Andrew Rossman, one of Mr. Abrego Garcia’s lawyers, hailed Judge Xinis’s ruling as an example of the court system doing what it was designed to do.

“Today’s decision granting Mr. Abrego Garcia’s release is a victory not just for one Maryland man but for everyone,” Mr. Rossman said on Thursday. “We’re gratified by the court’s ruling upholding due process and the rule of law.”

But the administration, taking the position it often has when rulings do not go its way, attacked Judge Xinis personally.

“The White House, the administration oppose this activism from a judge who is really acting as a judicial activist, which unfortunately we have seen in many cases across the country,” Karoline Leavitt, the White House press secretary, said.

The Trump administration has rarely been willing to live with adverse rulings, almost always pressing forward aggressively with appeals or other attempts to undo a negative decision.

In Mr.

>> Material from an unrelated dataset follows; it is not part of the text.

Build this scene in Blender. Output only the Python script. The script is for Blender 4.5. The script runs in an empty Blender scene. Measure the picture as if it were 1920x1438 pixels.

Abrego Garcia’s case, officials immediately fixed the lack of an order to remove him from the country by obtaining one overnight from an immigration judge.

Then the administration instructed Mr. Abrego Garcia to show up for an appointment with immigration officials on Friday morning — a move that so worried his lawyers that they convinced Judge Xinis to issue a new order forbidding the authorities from simply rearresting their client.

In the end, while their concerns were real, the consequences were less than dire. Mr. Abrego Garcia left his appointment without so much as a hitch.